Exhibit A, Gary Matthews Jr.
"F" you, Bill Stoneman....
That's not much of an edge, is it? That basically makes it a tossup.
He did a good job being an "it" guy for Colorado's run in '07. Basically put the team on his back.
Probably in that whole being equally valuable way.
Sure, there's an AL/NL split, but it's not a massive chasm. Anyway, 400 PAs of 120 OPS+ is probably a stretch to call a struggle, especially if you see that he hit .240/.288/.360 in his first 80 PAs, then hit .299/.400/.480 over his next 320 before being traded.
If you believe in defense, why would you believe in 'reputation' over the metrics that show that Teixeira is probably around a +4 projected defender at 1B and Holliday is around a +4 projected defender in LF?
Pass.
Holliday's a year older than Teixeira was in his free agent year, but he looks like he's very similar in value if you use the numbers and not stuff like reputation and intangibles.
I probably wouldn't go more than 6 yrs/$100M for him though.

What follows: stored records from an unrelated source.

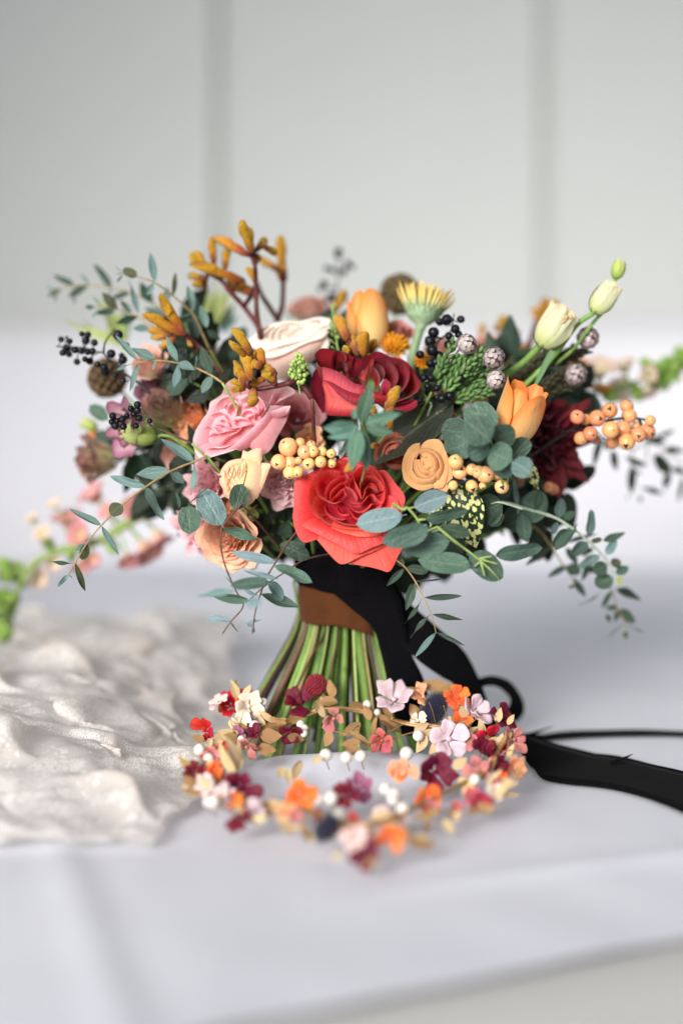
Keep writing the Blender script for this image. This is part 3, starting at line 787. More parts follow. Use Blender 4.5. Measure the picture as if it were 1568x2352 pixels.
# ------------------------------------------------------------------ crops of the photograph the plants were measured in
C1, C2, C3, C4 = crop(100, 600), crop(450, 530), crop(900, 620), crop(1250, 620, 457)
C5, C6, C7, C8 = crop(100, 900), crop(450, 900), crop(850, 900), crop(1250, 900, 457)
L1, L2, L3, L4 = crop(0, 1200), crop(400, 1180), crop(850, 1180), crop(1250, 1200, 457)
B3, Q4, V6, RB = crop(700, 820, 400), crop(720, 1120, 320), crop(440, 700, 460), crop(1000, 1400, 707)

# ------------------------------------------------------------------ the two roses whose petals are built rim by rim
def rim_rose(name, label, cr, c0, unit, d, axis, petals, seed, stem, r_stem=6.0):
    rng = random.Random(seed)
    c = P(*cr(*c0), d); S = unit * cr.k / F * d
    z = face_dir(axis)
    M = Matrix.Translation(c) @ frame(z, (1, 0, 0)) @ Matrix.Scale(S, 4)
    root = thing(name, label, 'rose', c - z * S * 0.5, 'roses of the bouquet')
    for p in petals:
        rim, mat = p['rim'], p['mat']
        loc = lambda q, hh: Vector(((q[0] - c0[0]) / unit, -(q[1] - c0[1]) / unit, q[2] if len(q) > 2 else hh))
        rm = [loc(q, p.get('h', 0.1)) for q in rim]
        if 'base' in p:
            bs = [loc(q, p.get('hb', -0.3)) for q in p['base']]
        else:
            cc = loc(p.get('c', c0), 0); k = p.get('k', 0.6)
            bs = [Vector((cc.x + (q.x - cc.x) * k, cc.y + (q.y - cc.y) * k, p.get('hb', -0.45))) for q in rm]
        pts = ease_loft(rm, bs, 21, 11, p.get('b', 0.05), Vector((0, 0, 1)) if p.get('flat') else sum((Vector((q.x, q.y, 0.0)) for q in rm), Vector()).normalized(), p.get('lip', 0.0))
        ph = rng.uniform(0, 9)
        pts = [q + Vector((0, 0, 0.012 * noise.noise(Vector((q.x * 5, q.y * 5, ph))))) + Vector((0.006 * noise.noise(Vector((q.y * 9, q.x * 9, ph))), 0.006 * noise.noise(Vector((q.y * 9, q.x * 9, ph + 4))), 0)) for q in pts]
        petal_obj(root, M, pts, 21, 11, mat)
    V, Fc, UV = sphere_geo((0, 0, -0.95), 0.3, 16, 10, (1, 1, 0.9))
    world_mesh('hip', [M @ v for v in V], Fc, SEPAL, root, UV)
    for i in range(5):
        pts = cup_petal(i * 1.257, 0.3, 0.1, -0.8, 0.6, [1.5, 1.2, 1.2, 1.7], rng, ruffle=0.02, spiral=0, notch=0.8, nu=5, nv=7)
        petal_obj(root, M, pts, 5, 7, SEPAL, 'sepal')
    stem_to_foot(root, M @ Vector((0, 0, -0.7)), stem, r_stem / F, via=M @ Vector((0, -0.1, -1.2)))
    return root

A_, I_ = CORAL, CORALI
def offs(r, c, k, dh=0.0, h=0.15):
    return [(c[0] + (q[0] - c[0]) * k, c[1] + (q[1] - c[1]) * k, (q[2] if len(q) > 2 else h) + dh) for q in r]
cc = (760, 640)
coral = [
    # broad outer petals
    dict(rim=[(420, 210, -.12), (240, 310, -.1), (88, 395, -.06), (70, 660, -.03), (68, 930, -.02), (180, 1152, -.06), (340, 1120, -.1)], base=[(560, 330), (430, 420), (380, 540), (370, 680), (400, 820), (440, 930), (520, 960)], hb=-.32, mat=A_, flat=1, b=.10),
    dict(rim=[(300, 330, -.14), (480, 190, -.1), (650, 115, -.06), (780, 120, -.05), (950, 200, -.08), (1080, 270, -.14)], base=[(480, 440), (560, 380), (650, 340), (760, 330), (880, 350), (980, 420)], hb=-.32, mat=A_, flat=1, b=.08),
    dict(rim=[(1000, 240, -.13), (1110, 262, -.1), (1200, 270, -.08), (1320, 430, -.04), (1430, 590, -.02), (1412, 720, -.04), (1380, 850, -.1)], base=[(960, 380), (1000, 400), (1040, 440), (1080, 520), (1100, 600), (1100, 700), (1080, 790)], hb=-.32, mat=A_, flat=1, b=.09),
    dict(rim=[(1420, 1180, -.22), (1370, 1270, -.2), (1245, 1502, -.12), (1110, 1478, -.12), (930, 1440, -.14), (720, 1400, -.18)], base=[(1060, 900), (1040, 950), (980, 1000), (900, 1010), (820, 1000), (720, 980)], hb=-.36, mat=A_, flat=1, b=.10),
    dict(rim=[(300, 1060, -.14), (440, 1220, -.10), (590, 1385, -.06), (690, 1420, -.04), (880, 1330, -.05), (1060, 1260, -.08), (1200, 1190, -.14)], base=[(520, 860), (580, 900), (640, 940), (720, 960), (820, 950), (920, 930), (1020, 880)], hb=-.34, mat=A_, flat=1, b=.12),
    dict(rim=[(250, 890, -.02), (168, 955, .04), (360, 1060, .06), (580, 1170, .06), (820, 1295, .07), (1010, 1230, .04), (1200, 1140, .0), (1230, 1020, -.06)], base=[(420, 800), (450, 850), (520, 890), (620, 920), (740, 930), (860, 920), (970, 880), (1050, 820)], hb=-.26, mat=A_, flat=1, b=.14),
    dict(rim=[(1140, 590, -.02), (1240, 580, .0), (1330, 640, .02), (1362, 740, .01), (1320, 840, -.03), (1200, 930, -.06)], base=[(1040, 600), (1070, 610), (1100, 650), (1110, 700), (1090, 770), (1040, 830)], hb=-.28, mat=A_, flat=1, b=.08),
    dict(rim=[(530, 985, .06), (680, 1050, .10), (860, 1092, .11), (1060, 1085, .09), (1180, 1040, .05), (1230, 960, .0)], base=[(560, 860), (660, 910), (780, 930), (900, 920), (1000, 880), (1060, 830)], hb=-.2, mat=A_, flat=1, b=.10),
]
cups = [
    [(700, 165, .06), (520, 215, .08), (390, 330, .09), (310, 470, .10), (283, 640, .10), (315, 790, .08), (400, 880, .04)],
    [(640, 300, .16), (500, 300, .18), (390, 370, .2), (358, 470, .2), (395, 590, .19), (480, 655, .18), (570, 695, .16), (650, 665, .10)],
    [(385, 560, .12), (325, 650, .17), (350, 770, .18), (450, 885, .17), (600, 950, .16), (780, 980, .15), (960, 985, .12), (1090, 920, .08)],
    [(500, 850, .1), (600, 885, .14), (720, 920, .15), (860, 922, .14), (1000, 880, .11), (1090, 800, .08)],
    [(800, 330, .1), (900, 255, .14), (1030, 285, .15), (1120, 390, .15), (1158, 520, .15), (1150, 650, .13), (1090, 780, .1)],
    [(560, 200, .02), (700, 165, .04), (850, 190, .05), (990, 240, .05), (1110, 340, .05), (1190, 480, .05), (1210, 620, .03)],
]
for i, r in enumerate(cups): coral.append(dict(rim=r, mat=A_ if i in (0, 5) else I_, k=0.60, hb=-.5, b=.10, lip=.05))
folds = [
    [(480, 660, .08), (485, 560, .12), (545, 460, .14), (620, 400, .14), (700, 345, .12)], [(530, 660, .06), (545, 580, .10), (600, 510, .12), (690, 425, .10)], 
    [(545, 690, .10), (580, 630, .14), (640, 585, .14), (700, 535, .12), (715, 590, .08)], [(610, 720, .06), (640, 780, .09), (700, 800, .10), (750, 800, .10), (760, 870, .06)],
    [(695, 320, .12), (740, 380, .13), (735, 440, .12), (705, 470, .12), (720, 510, .13), (790, 560, .13), (850, 650, .08)], [(795, 325, .1), (790, 390, .12), (755, 440, .1)], [(800, 330, .1), (805, 450, .12), (850, 560, .12), (885, 640, .08)],
    [(870, 640, .08), (868, 520, .13), (880, 420, .15), (940, 372, .16), (1040, 390, .16), (1105, 450, .16), (1132, 530, .16), (1085, 555, .15), (1010, 500, .14), (940, 505, .13), (915, 590, .12), (880, 665, .1)],
    [(900, 560, .1), (960, 470, .12), (1020, 470, .12), (1090, 530, .1)],
    [(745, 665, .1), (820, 690, .13), (890, 670, .14), (940, 605, .15), (1000, 580, .16), (1050, 640, .16), (1118, 672, .16), (1100, 695, .15), (1000, 680, .14), (960, 730, .13), (890, 778, .12), (800, 765, .11), (722, 680, .1)],
    
    [(730, 690, .08), (770, 790, .11), (840, 850, .12), (960, 820, .12), (1060, 740, .1)], [(450, 690, .06), (500, 790, .1), (600, 850, .1), (700, 880, .08)], 
    [(900, 310, .06), (1000, 330, .09), (1080, 420, .1), (1125, 540, .08)],
]
for r in folds: coral.append(dict(rim=r, mat=I_, k=0.9, c=cc, hb=-.32, b=.045, lip=.06))
coral.append(dict(rim=[(400, 420, -.3), (640, 250, -.3), (900, 260, -.3), (1100, 430, -.3), (1120, 700, -.3)], base=[(400, 700), (500, 880), (760, 960), (980, 900), (1100, 780)], hb=-.3, mat=I_, flat=1, b=-.15))
rim_rose('coral_rose', 'large open coral red garden rose with quartered folds at the front of the bouquet', Q4, cc, 700, .905, (0.0, .16, 1), coral, 3, ST_GRN)

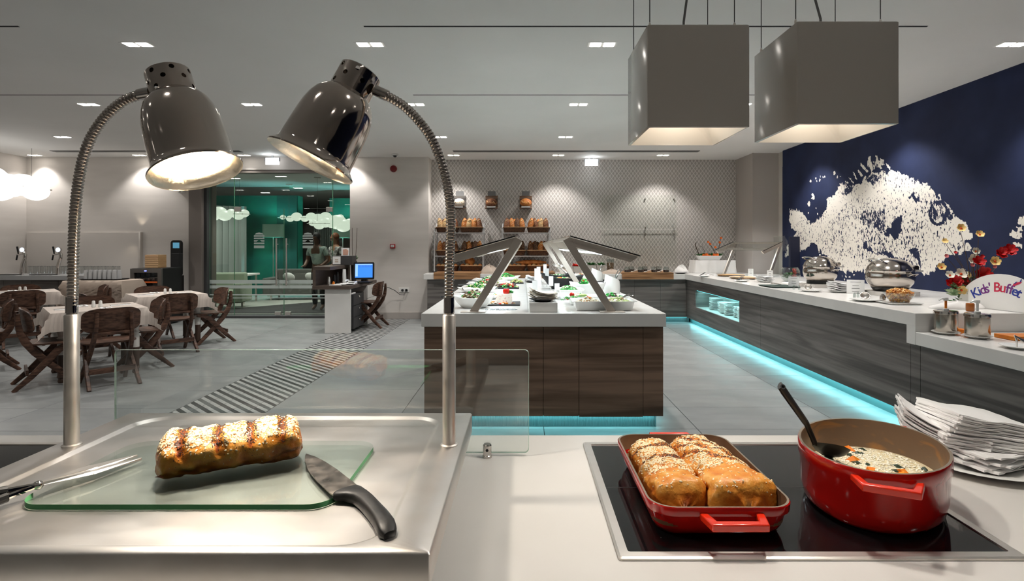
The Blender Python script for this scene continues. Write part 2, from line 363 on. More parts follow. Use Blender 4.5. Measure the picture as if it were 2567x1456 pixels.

Because if teams are going to pay for 'defense' they're going do more based on rep and scouting then they are going to base it on the defensive metrics that is going to be pounded into them that defense measured currently can't really be relied to measure defense season to season accurately because its a small sample size issue, and also how LF's are being used recently. When you have teams putting guys like Scotty Pods, Juan Pierre, and Randy Winn in the corner spots, the expectation for offense for an outfielder is going to be lowered, while a 1st baseman's offense is supposed to be elite. Holliday's in a catch-22, defense is supposedly being taken into account, but the GMs aren't going to take his defensive metrics seriously. And yes, that damn crotch shot he took in game 2 of the NLDS is going to be on GM's minds.
But you would for Texieria?
OK, but his marginal revenue to the Yankees is probably more than it is to you
Did you just watch the World Series? Tex batted .136 with an OPS of .614. If the Yanks had lost, he would be the new A Rod. (Who am I kidding, the media would still blame A Rod)
Do you have evidence of this? Is there some reason to think that no team that is in on Holliday uses objective data as part of their defensive evaluation? Also, if you are doing a good defensive projection, you're incorporating multiple years of data, which means SSS should be less of a concern. With Holliday and Teixeira, that means you have numbers in different leagues, in different ballparks, and behind different pitching staffs which should help correct for at least some of the mitigating factors that can skew defensive performance statistically.
Again, what's your evidence on this?
Well, you're buying one less season of Holliday's peak if you sign him from 30 on compared to signing Teixeira from 29 on. I also think the market has had more options for corner OF than it has had for 1B the last two seasons, which makes Teixeira the beneficiary of positional scarcity. We saw that with Bobby Abreu in 2008.
If Teixeira were a free agent in 2010, I probably wouldn't go more than 7 years for him if I could help it, with a higher per annum I suppose. I have a tough time seeing a justification that Teixeira would be 1.5 wins better per season than Holliday, which is what he'd probably have to be to get to his $22M annual average compared to the $17M that 6yr/$100M to Holliday equals. Maybe Holliday should be closer to 6yrs/$120M?
True. Until baseball implements its hard cap, the Yankees are going to constantly use their financial advantage over me to buy the pennant and it's pretty damn annoying.